Early morning airport. It’s still dark when I arrive. Inside the airport is bright and clean and quiet. Too early even for the airport annoncements. Too early.
A woman in a brown frilly dress and sparkly high-heel shoes walks by. Her eyes are dead, tired. A young couple struggles past – she pushing a loaded trolley, he in a wheelchair.
Downstairs, a man sits alone at a food-court table. Around him, counters are closed, neon signs are dark, chairs are still stacked on tables. He leans close to his laptop, typing furiously.
A man stands with his suitcase, staring blankly into the window-display of a still-closed airport bookshop. He starts as the shop clerk begins to roll up the security doors, and walks away.
Check in. A slow, empty space. So different from the chaos of families and groups and nervous first-time-flyers of the afternoon.
Security checkpoint is quiet. In the queue, a few people chat – acquaintances chance met at the airport. I smile thinking of similar chance meetings. Others in the line stand silent. Blank faces. Tired eyes. Hollow people waiting for the day to catch up with their wakefulness. Waiting for the day to begin.
A brightly lit restaurant offers coffee, greasy breakfast, muesli, yoghurt. Whatever it takes to get you through the day. To get you to the day. A day of work. A day of meetings. I stand, waiting for my take-away coffee and people-watch. Waiting.
My flight is called. A warning: boarding is about to begin. Waiting.
A man sits in the seats at the next gate, watching, tense. As if he is avoiding his own flight. His sandy hair brushes the collar of his casual shirt. Shorts and sandals. Unusual for the businessman’s 6am flight.
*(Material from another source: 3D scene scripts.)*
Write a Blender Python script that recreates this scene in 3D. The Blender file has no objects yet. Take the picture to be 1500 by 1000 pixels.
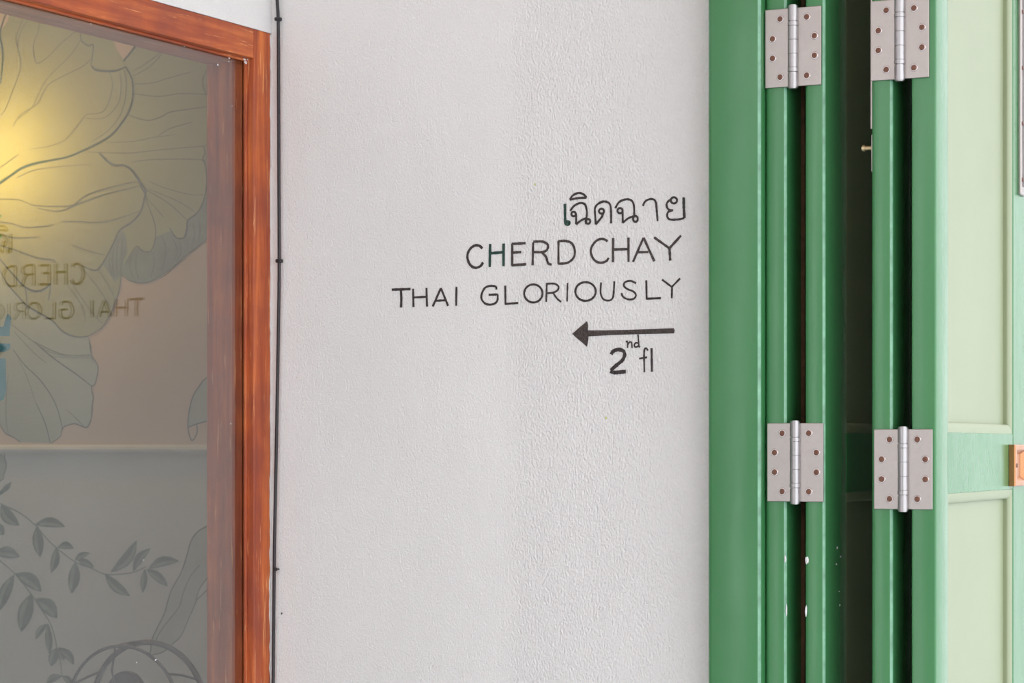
import bpy, bmesh, math, random
from mathutils import Vector, Matrix
from mathutils.geometry import tessellate_polygon
random.seed(7)
scene = bpy.context.scene
COL = scene.collection

# ------------------------------------------------------------------ camera
# World: white wall is the plane y = 0, x runs along it to the right, z up.
FPX, HORIZON, CX = 3428.0, 655.0, 750.0
DIST, CAMZ = 3.20, 1.45
WANG, MANG = math.radians(115.0), math.radians(27.92)
FWD = Vector((math.cos(WANG), math.sin(WANG), 0))
RGT = Vector((math.sin(WANG), -math.cos(WANG), 0))
UP = Vector((0, 0, 1))
CAM = Vector((0, 0, CAMZ)) - FWD * DIST
cd = bpy.data.cameras.new('camera'); cam = bpy.data.objects.new('camera', cd); COL.objects.link(cam)
cd.sensor_width = 36.0; cd.lens = FPX / 1500 * 36.0
cd.shift_y = (HORIZON - 500) / 1500
cd.clip_start = 0.05
cam.matrix_world = Matrix.Translation(CAM) @ Matrix((RGT, UP, -FWD)).transposed().to_4x4()
cd.dof.use_dof = True; cd.dof.focus_distance = 3.1; cd.dof.aperture_fstop = 10
scene.camera = cam

# ------------------------------------------------------------------ world, lights, exposure
w = bpy.data.worlds.new('overcast_sky'); scene.world = w; w.use_nodes = True
bg = w.node_tree.nodes['Background']
bg.inputs[0].default_value = (0.955, 0.98, 1.0, 1); bg.inputs[1].default_value = 2.95
vs = scene.view_settings
vs.view_transform = 'Standard'; vs.look = 'None'; vs.gamma = 1; vs.use_curve_mapping = False
vs.exposure = 0.0
SCONCE_POWER, ROOM_FILL_POWER = 4.6, 1.1

# ------------------------------------------------------------------ pixel helpers (measuring the place)
def ray(x, y): return FWD + RGT * ((x - CX) / FPX) + UP * ((HORIZON - y) / FPX)
def on_y(x, y, Y):
    r = ray(x, y); return CAM + r * ((Y - CAM.y) / r.y)
def on_x(x, y, X):
    r = ray(x, y); return CAM + r * ((X - CAM.x) / r.x)
# side wall frame: origin at the corner of the glass plane, T towards the viewer, N out of the wall
CORNER = on_y(381.15, HORIZON, 0); CORNER.z = 0
ang = WANG - MANG
T = -Vector((math.cos(ang), math.sin(ang), 0)); N = Vector((math.sin(ang), -math.cos(ang), 0))
def on_side(x, y, o):            # returns (t, z) on the plane N-offset o
    r = ray(x, y); k = (o - (CAM - CORNER).dot(N)) / r.dot(N)
    p = CAM + r * k; return (p - CORNER).dot(T), p.z
SIDE = Matrix.Translation(CORNER) @ Matrix((T, N, UP)).transposed().to_4x4()   # local (t, n, z)

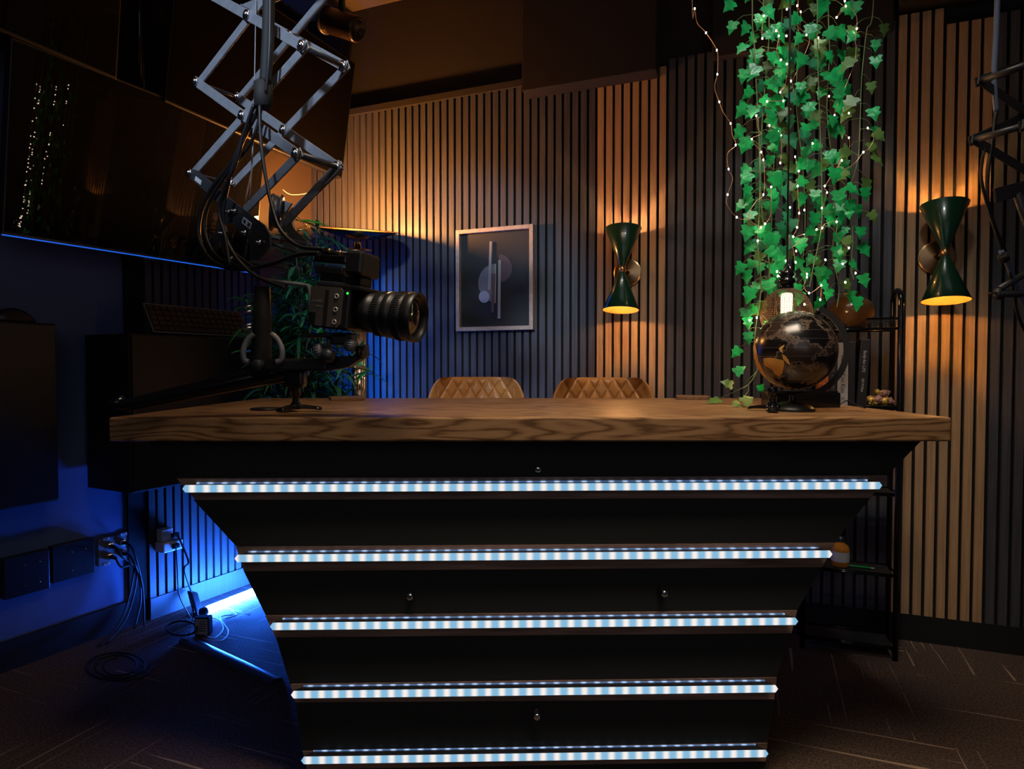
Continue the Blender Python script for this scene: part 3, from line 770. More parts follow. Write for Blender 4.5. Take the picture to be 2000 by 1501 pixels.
# labels and bolts on the head
def pf_label(c, d, w_, h_, name):
    d = d.normalized(); s_ = rd.cross(d).normalized(); MB().box(c - rd * .0035, (w_, .001, h_), (d, rd, s_)).build(name, M['label'], sa)
dd = PF(470, 405) - PF(384, 338)
lb = pf_label(PF(390, 353), dd, .030, .010, 'sticker'); pf_label(PF(485, 436), dd, .036, .014, 'sticker')
for k in (-.009, .009):
    d_ = dd.normalized(); s_ = rd.cross(d_).normalized()
    MB().box(PF(485, 436) + d_ * k - rd * .0042, (.009, .0004, .008), (d_, rd, s_)).build('sticker_print', M['ink'], sa)
for u, v in ((463, 413), (451, 415), (438, 456), (483, 455), (512, 474), (458, 505), (460, 362)):
    q = PF(u, v); r_ = .0055
    MB().lathe([(.001, -.012), (.0025, -.012), (.003, -.006), (r_, -.005), (r_ * 1.1, 0), (.001, 0)], q - rd * .004, rd, 14).build('pivot_bolt', M['chrome'], sa)
# spring drum
dc = PF(505, 408) + rd * .045; 
mb = MB(); mb.lathe([(.030, -.012), (.040, -.012), (.041, -.008), (.033, -.004), (.033, .004), (.041, .008), (.040, .012), (.030, .012), (.030, -.012)], dc, Vector((.93, .25, -.1)), 36)
mb.build('spring_drum', M['steel_dark'], sa)
MB().lathe([(.001, -.006), (.030, -.006), (.030, .006), (.001, .006)], dc, Vector((.93, .25, -.1)), 30).build('drum_core', M['black'], sa)
for (a, b_) in (((528, 462), (600, 478)), ((526, 474), (592, 494)), ((492, 512), (560, 522))):
    q0, q1 = PY(*a, 1.50), PY(*b_, 1.50); d_ = (q1 - q0).normalized()
    MB().box((q0 + q1) / 2, ((q1 - q0).length, .03, .007), (d_, Vector((0, 1, 0)), d_.cross(Vector((0, 1, 0)))), .001).build('slotted_rail', M['steel_dark'], sa)
MB().tube([PF(500, 160) , PF(492, 330), PF(478, 396)], .0013, 6).build('spring_wire', M['steel'], sa)
MB().tube([PF(500, -20), PF(498, 120), PF(495, 250), PF(488, 390)], .0013, 6).build('spring_wire', M['steel'], sa)

# cable bundle with sleeve
cb = thing('cable_bundle', PF(530, 200), 'black cable bundle and sleeve hanging through the scissor arm', 'cable')
def PC(u, v, d=-.02): return PF(u, v) + rd * d
MB().tube(spline([PC(543, -60), PC(542, 0), PC(540, 80), PC(535, 170)]), .012, 14).build('braided_sleeve', M['black_matte'], cb)
MB().lathe([(.012, 0), (.0185, .004), (.0185, .052), (.012, .056)], PC(531, 218), Z3, 20, True).build('sleeve_cuff', M['black_matte'], cb)
cabs = [[(524, 215), (500, 260), (470, 320), (430, 372), (408, 420), (406, 470), (430, 512), (480, 528), (540, 520), (600, 500), (640, 498)],
        [(530, 218), (520, 262), (500, 300), (470, 335), (436, 385), (420, 430), (424, 470), (445, 505), (490, 525)],
        [(520, 215), (500, 265), (478, 330), (462, 400), (460, 450), (480, 500), (520, 540), (580, 565)],
        [(534, 215), (536, 280), (545, 350), (558, 410), (575, 455), (610, 485), (660, 492)],
        [(526, 215), (505, 275), (490, 330), (470, 372), (458, 420), (470, 470), (478, 520)]]
for i, c_ in enumerate(cabs):
    MB().tube(spline([PC(u, v, -.02 - .004 * i) for u, v in c_], 7), .0038 if i else .0048, 8).build('cable', M['cable'], cb)
MB().tube(spline([PC(552, -60, -.03), PC(553, 30, -.03), PC(551, 120, -.03), PC(540, 190, -.025)]), .0035, 8).build('cable', M['cable'], cb)

# right scissor arm
YR = 1.50
P0r = PY(1909, 220, YR); rr = Vector((1250 * 0 + .52, -1, 0)).normalized()      # rods come towards the camera, to the right
def PR_(u, v): return PP(u, v, P0r, rr)
sb = thing('scissor_arm', PR_(2030, 60), 'dark scissor arm cut off by the right edge of the photo, beside the oak slats', 'scissor arm')
fA, fB = PR_(1915, 158), PR_(1903, 273)
n0 = PP(1990, 125, P0r + rr * .095, rr); n1 = PP(1969, 247, P0r + rr * .095, rr)
cc = PR_(2012, 224); fC = cc + (cc - fB); fD = cc + (cc - fA)
offr = rr * .10
for plane in (0, 1):
    for a, b_, lay in ((fA, fD, 0), (fB, fC, 1), (fA, fA + (fC - fB), 1), (fB, fB + (fD - fA) * .8, 0)):
        o_ = offr * plane - rr * .006 * lay; mb = MB(); bar(mb, a + o_, b_ + o_, .022, .004, rr); mb.build('arm_bar', M['steel_dark'], sb)
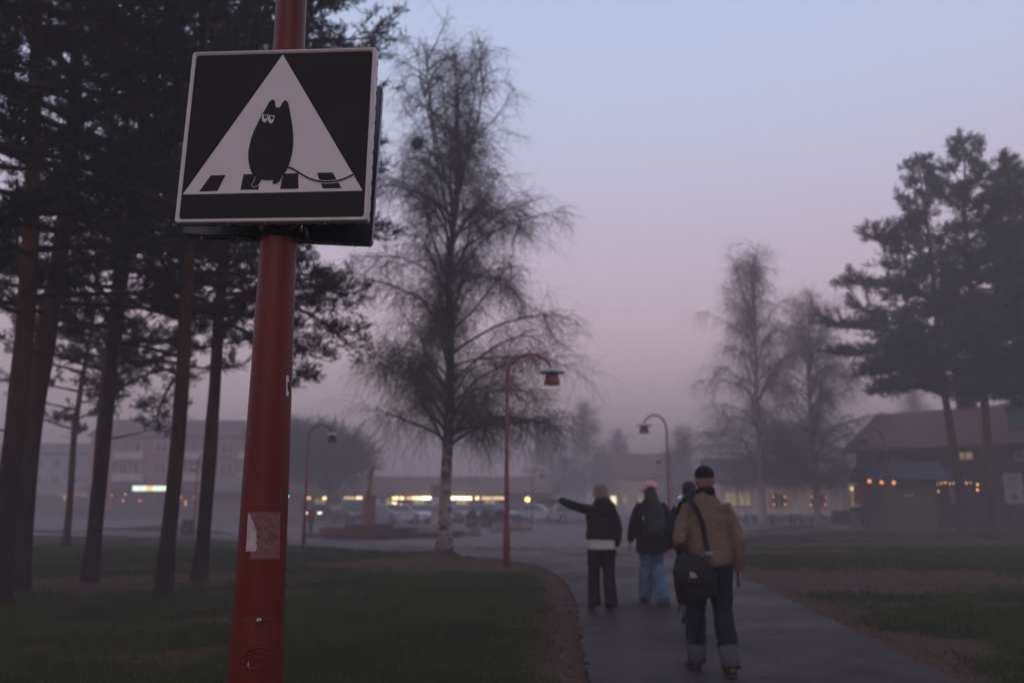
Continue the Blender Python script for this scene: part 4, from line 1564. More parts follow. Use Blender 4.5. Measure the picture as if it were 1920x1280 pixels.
# --- cream low house behind the weeping birches
CH = at(1352, 960, 74)
ch = thing('cream_house', 'low cream house with slate roof and window stars behind the weeping birches', 'building', (CH.x, 74, 0), 0)
cl_ = (at(1612, 960, 74) - CH).x
MB().box((cl_ / 2, 4.5, 1.7), (cl_, 9, 3.4)).build('wall', MAT['cream'], ch)
MB().box((cl_ / 2, -.06, .25), (cl_ + .04, .12, .5)).build('plinth', MAT['stone'], ch)
m = MB(); gable_roof(m, 0, cl_, 0, 9, 3.4, 5.4, .45); rf = m.build('roof', MAT['slate'], ch)
MB().box((cl_ * .78, 2.0, 4.6), (2.2, 1.6, 1.0)).build('dormer', MAT['trim'], rf)
for px_, py_ in ((1370, 935), (1396, 935), (1460, 938), (1534, 938)):
    p_ = at(px_, py_, 74)
    w_ = framed_window(ch, (p_.x - CH.x, -.05, p_.z), 1.1 if px_ < 1400 else 1.5, 1.2, MAT['lit_pane'] if px_ < 1400 else MAT['pane'], .12, 1)
for px_, py_ in ((1450, 931), (1472, 931), (1451, 945), (1472, 945), (1522, 931), (1548, 932), (1521, 946), (1547, 945)):
    p_ = at(px_, py_, 73.7)
    MB().ball((p_.x - CH.x, -.3, p_.z), .085, 8, 6).build('window_star', MAT['orange'], ch, True)
# lit entrance between the two houses
le = at(1608, 960, 66)
lt = thing('lit_entrance', 'small glazed entrance with a bright yellow light bar beside the red house', 'entrance', (le.x, 66, 0), 0)
MB().box((0, .5, 1.5), (1.3, 1.0, 3.0)).build('frame', MAT['trim'], lt)
MB().box((0, -.04, 1.75), (1.0, .06, .9)).build('lit_glass', MAT['lit_pane'], lt)
MB().box((0, -.06, .65), (1.0, .06, 1.1)).build('door_panel', MAT['shop_dark'], lt)
MB().box((0, -.25, 2.62), (.95, .3, .26)).build('light_bar', MAT['canopy_tube'], lt)

# --- dark red wooden house
H0 = at(1617, 980, 58)
H1 = at(1990, 980, 49)
hdir = Vector((H1.x - H0.x, H1.y - H0.y, 0))
hl = hdir.length
ho_ = thing('red_house', 'dark red wooden house with brown tiled roof behind the pines', 'building', (H0.x, 58, 0), math.atan2(hdir.y, hdir.x))
MB().box((hl / 2, 4.5, 2.6), (hl, 9, 5.2)).build('wall', MAT['house_red'], ho_)
MB().prism([(0, 5.2), (9, 5.2), (4.5, 7.2)], lambda p, s: (.02 + (hl - .04) * s, p[0], p[1])).build('gable', MAT['house_red'], ho_)
m = MB(); gable_roof(m, 0, hl, 0, 9, 5.2, 7.6, .75); rf = m.build('roof', MAT['roof_tile'], ho_)
MB().box((hl * .46, 4.6, 8.3), (.9, .7, 1.7)).build('chimney', MAT['brick_red'], rf)
MB().box((hl * .835, 1.6, 6.5), (1.3, 1.2, 1.0)).build('dormer', MAT['teal'], rf)
MB().box((hl / 2, -.80, 4.86), (hl + 1.5, .12, .16)).build('gutter', MAT['slate'], rf)
MB().box((.06, -.05, 2.6), (.24, .14, 5.1)).build('corner_board', MAT['house_red'], ho_)
hz_ = ho_.matrix_basis.inverted()


def on_house(px_, py_):
    """point of the house's front wall seen there, in the house's space"""
    d = ray(px_, py_)
    n_ = Vector((-hdir.y, hdir.x, 0)).normalized()
    t = (Vector((H0.x, 58, 0)) - CAM).dot(n_) / d.dot(n_)
    w_ = CAM + d * t - Vector((H0.x, 58, 0))
    u_ = hdir.normalized()
    return w_.dot(u_), w_.z


for (x0, y0, x1, y1, pm, bars) in ((1660, 851, 1692, 870, 'pane', 1), (1795, 845, 1826, 863, 'lit_pane', 1), (1905, 845, 1930, 863, 'pane', 1)):
    (a0, z0), (a1, z1) = on_house(x0, y1), on_house(x1, y0)
    framed_window(ho_, ((a0 + a1) / 2, -.06, (z0 + z1) / 2), a1 - a0, z1 - z0, MAT[pm], .16, bars, frame=MAT['trim'])
for (x0, y0, x1, y1, nm, mt, dy) in ((1634, 905, 1660, 942, 'red_notice', 'poster_red', -.03), (1783, 905, 1792, 945, 'door_leaf', 'trim', -.05)):
    (a0, z0), (a1, z1) = on_house(x0, y1), on_house(x1, y0)
    MB().box(((a0 + a1) / 2, dy, (z0 + z1) / 2), (a1 - a0, .06, z1 - z0)).build(nm, MAT[mt], ho_)
(a0, z0), (a1, z1) = on_house(1772, 985), on_house(1842, 904)
pw = a1 - a0
porch = MB().prism([(0, 0), (pw, 0), (pw / 2, pw * .30)], lambda p, s: (a0 + p[0], -1.6 + 1.58 * s, z1 + p[1])).build('porch_gable', MAT['trim'], ho_)
m = MB()
for sx in (-1, 1):
    m.box((a0 + pw / 2 + sx * pw * .27, -.85, z1 + pw * .165), (pw * .62, 1.9, .10), 0, 0, sx * math.atan(.6))
m.build('porch_roof', MAT['house_red'], porch)
for xx in (a0 + .15, a1 - .15):
    MB().box((xx, -1.5, z1 / 2), (.14, .14, z1)).build('porch_post', MAT['house_red'], ho_)
for i in range(11):
    MB().ball((a0 + pw * i / 10, -1.66, z1 - .06 + .04 * math.sin(i * 2.1)), .045, 6, 4).build('string_light', MAT['amber'], ho_, True)
for px_, py_ in ((1838, 908), (1838, 918), (1764, 921)):
    a_, z_ = on_house(px_, py_)
    MB().ball((a_, -.4, z_), .07, 6, 4).build('string_light', MAT['amber'], ho_, True)
(a0, z0), (a1, z1) = on_house(1887, 944), on_house(1916, 886)
po = thing('poster', 'tall white poster on the dark red house wall', 'poster', ho_.matrix_basis @ Vector(((a0 + a1) / 2, -.10, (z0 + z1) / 2)), ho_.rotation_euler.z)
pw, ph = a1 - a0, z1 - z0
MB().box((0, 0, 0), (pw, .04, ph)).build('sheet', MAT['poster'], po)
MB().ball((0, -.03, -ph * .28), pw * .2, 10, 6, 1, .1).build('printed_spot', MAT['teal'], po)
for zz in (.36, .28, .10, .02):
    MB().box((0, -.026, ph * zz), (pw * .6, .01, ph * .03)).build('printed_line', M('print_grey', (.2, .2, .22), .7, .1, 4), po)

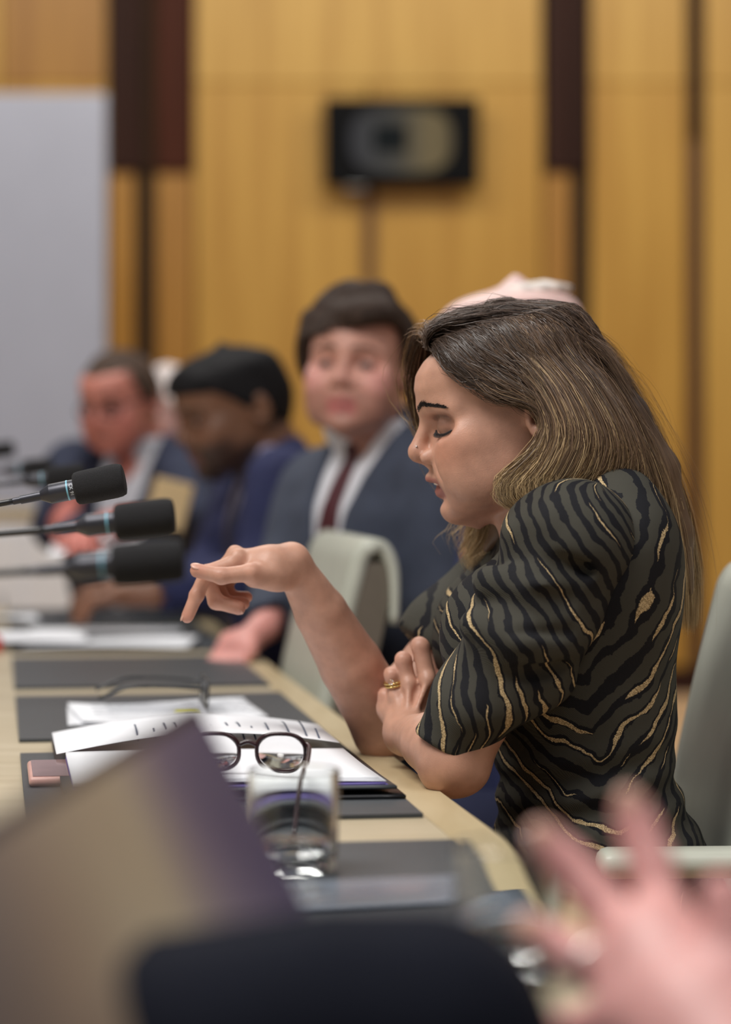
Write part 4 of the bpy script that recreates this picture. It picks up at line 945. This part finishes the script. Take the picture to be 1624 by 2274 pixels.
B = [strands(near, 27000, .0032, 1, K=20), strands(farside[2:], 2600, .004, 2, K=20), strands(farside[:3], 800, .006, 12, K=20, light=.15, frizz=.003), strands(topg, 7500, .0036, 7, K=20, frizz=.0050, light=-.50, start=.45), strands(near[:5], 6000, .0036, 3, K=20, frizz=.0016, light=.10),
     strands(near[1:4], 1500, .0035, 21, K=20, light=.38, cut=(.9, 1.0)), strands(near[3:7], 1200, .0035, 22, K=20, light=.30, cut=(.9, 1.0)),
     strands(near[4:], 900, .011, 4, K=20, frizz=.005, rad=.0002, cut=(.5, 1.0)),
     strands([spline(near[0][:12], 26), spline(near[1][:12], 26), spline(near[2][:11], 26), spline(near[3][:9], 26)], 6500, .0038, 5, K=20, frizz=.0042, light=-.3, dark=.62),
     strands(farside[:3], 260, .010, 6, K=20, frizz=.006, light=.25, cut=(.9, 1.0))]
A = np.concatenate([b[0] for b in B]); C = np.concatenate([b[1] for b in B]); R_ = np.concatenate([b[2] for b in B])
A = push_out(A, rng.uniform(.004, .012, len(A)))
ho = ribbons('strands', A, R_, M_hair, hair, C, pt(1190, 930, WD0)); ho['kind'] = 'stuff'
# ------------------------------------------------------------------ the men along the table
TORSO = smooth_table([(-.02, .12, -.13, .165), (.10, .125, -.125, .165), (.28, .125, -.120, .170), (.42, .128, -.125, .192), (.50, .112, -.122, .205), (.555, .080, -.108, .195), (.59, .055, -.088, .140), (.615, .040, -.072, .085), (.635, .034, -.062, .066)], 90)
def tors(L, T=TORSO): return loft(T[0], T[1], T[2], T[3], 2.4, L[:, 0], L[:, 1], L[:, 2], .5)
def suit_mat(name, c, var=.12): return plain(name, c, .85, var=var, scale=30, bump=.3, bscale=1400)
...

Two schoolboys sit nearby. Wide black and white ties, black blazers, school trousers. School uniform. Flying home for the break? One reads his book. One plays on his cellphone.
Next to them, a well-dressed, fashionable man. Not that I know much about fashion these days, but he is distinct; different from the standard dark-suited men. His shirt is tight, his hair spiked, he wears what must be designer jeans. He sits tik-tik-typing on his laptop, looking harried and rushed and self-important.
We wait.
Beside me sits a women in a red shirt and black skirt. Just a touch unstylish. A little messy. Perhaps some kind of lecturer? Later an overheard conversation on the plane: she is a recruitment specialist.
Boarding begins and I join the queue. Behind me, colleagues chat away in a mix of English and Zulu, laughing at some shared joke. Ahead, a good looking man with salt-and-pepper hair drags a black suitcase. It is one of the newer ones – a well-made hard case with a single handle, cabin-baggage size.
The line moves forward. We can see the plane. The sun has just begun to streak the overcast sky orange-pink. The line moves forward. I am with them, among them – these early-morning work-zombies. Flying to Johannesburg just for a day. Thousands of kilometres for a single meeting. The line moves forward.
The plane is cool and fresh. First flight of the day. I slide into my window seat. A semi-regular seat. Today I sit in 23A. Last week it was 23F. They announce that the name of today’s pilot is Zooty. The plane fills up.
Safety demonstration. The same safety demonstration as every other time. I try to remember what it was like hearing that for the first time, the first time I flew (at least that I can remember) ten years ago. I can’t recall. I can’t imagine a time before these instructions were so familiar. I can’t remember how it was before travelling was so normal, so natural, so always.
We wait.
The plane taxis and picks up speed. That familiar lift, that moment of lightness as we take to the air. I exhale. The day begins.
As the sugar-cane fields and the silver sea drop away below me, I’m thinking of the next step, the next phase, the next adventure. A step, I hope, towards a life less ordinary. A life many airports away.